Dispersion Time Optimization
Adequate dispersion ensures complete particle wetting and stabilizes rheological properties. Prolonged dispersion slightly improved STI and suspension but offered diminishing returns beyond 30 minutes (Table 4), impacting production efficiency for large casting operations requiring bulk coating volumes.
| Dispersion Time (min) | STI | Conditional Viscosity (6mm, s) | Suspension (24h, %) |
|---|---|---|---|
| 20 | 6.6 | 10.0 | 96 |
| 30 | 7.0 | 9.5 | 97 |
| 60 | 7.2 | 9.5 | 97 |
Sintering Aid Development for Corundum
Pure white corundum’s high sintering point (1882°C) exceeds typical steel large casting pouring temperatures (1630–1650°C), leading to poor sintering, metal penetration (mechanical burn-on), and difficult shakeout. Single-component sintering aids (ZnO or CeO2) provided insufficient reduction (Table 5). A synergistic ZnO/CeO2 mixture dramatically lowered the sintering temperature.

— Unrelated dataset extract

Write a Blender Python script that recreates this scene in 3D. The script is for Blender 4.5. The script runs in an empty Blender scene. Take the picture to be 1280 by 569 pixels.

| Sinter Aid Composition | Sintering Point (°C) | Reduction vs. Baseline (°C) |
|---|---|---|
| None | 1882 | 0 |
| ZnO | 1750 | 132 |
| CeO2 | 1782 | 100 |
| ZnO:CeO2 (1:1) | 1725 | 157 |
| ZnO:CeO2 (2:1) | 1656 | 226 |
| ZnO:CeO2 (4:1) | 1625 | 257 |
| ZnO:CeO2 (6:1) | 1637 | 245 |
The 4:1 ZnO/CeO2 ratio achieved the lowest sintering point (1625°C), 25°C below the minimum pouring temperature. This promotes formation of a protective vitreous layer during large casting, described by the liquid-phase sintering model: $$ \frac{d\rho}{dt} = \frac{K \gamma \Omega D}{kT r^3} $$ where dρ/dt is densification rate, K is a constant, γ is surface energy, Ω is atomic volume, D is diffusivity, k is Boltzmann’s constant, T is temperature, and r is particle radius. The additive forms a low-melting eutectic phase, facilitating particle rearrangement and pore elimination.
Conclusion
This study established an optimized formulation and process for high-performance corundum-based waterborne spray coatings tailored for large casting applications. Key parameters include: 2.5–3.0% attapulgite suspension agent, 1.0% PVA and 0.2% CMC binders, 0.4–0.6% EFKA 3288 spray modifier, and a 30-minute dispersion time. Crucially, a 4:1 ZnO/CeO2 sintering aid (0.8% total) reduced the sintering point to 1625°C, enabling effective vitrification during steel pouring. The resulting coating exhibits high suspension stability (≥96%), excellent shear-thinning behavior (STI≥7.0), adequate dry strength (abrasion loss ≤0.31g), controlled gas evolution, and superior anti-penetration properties. This formulation meets the stringent demands of industrial large casting production, offering significant advantages in application efficiency, casting quality, and environmental footprint compared to traditional systems.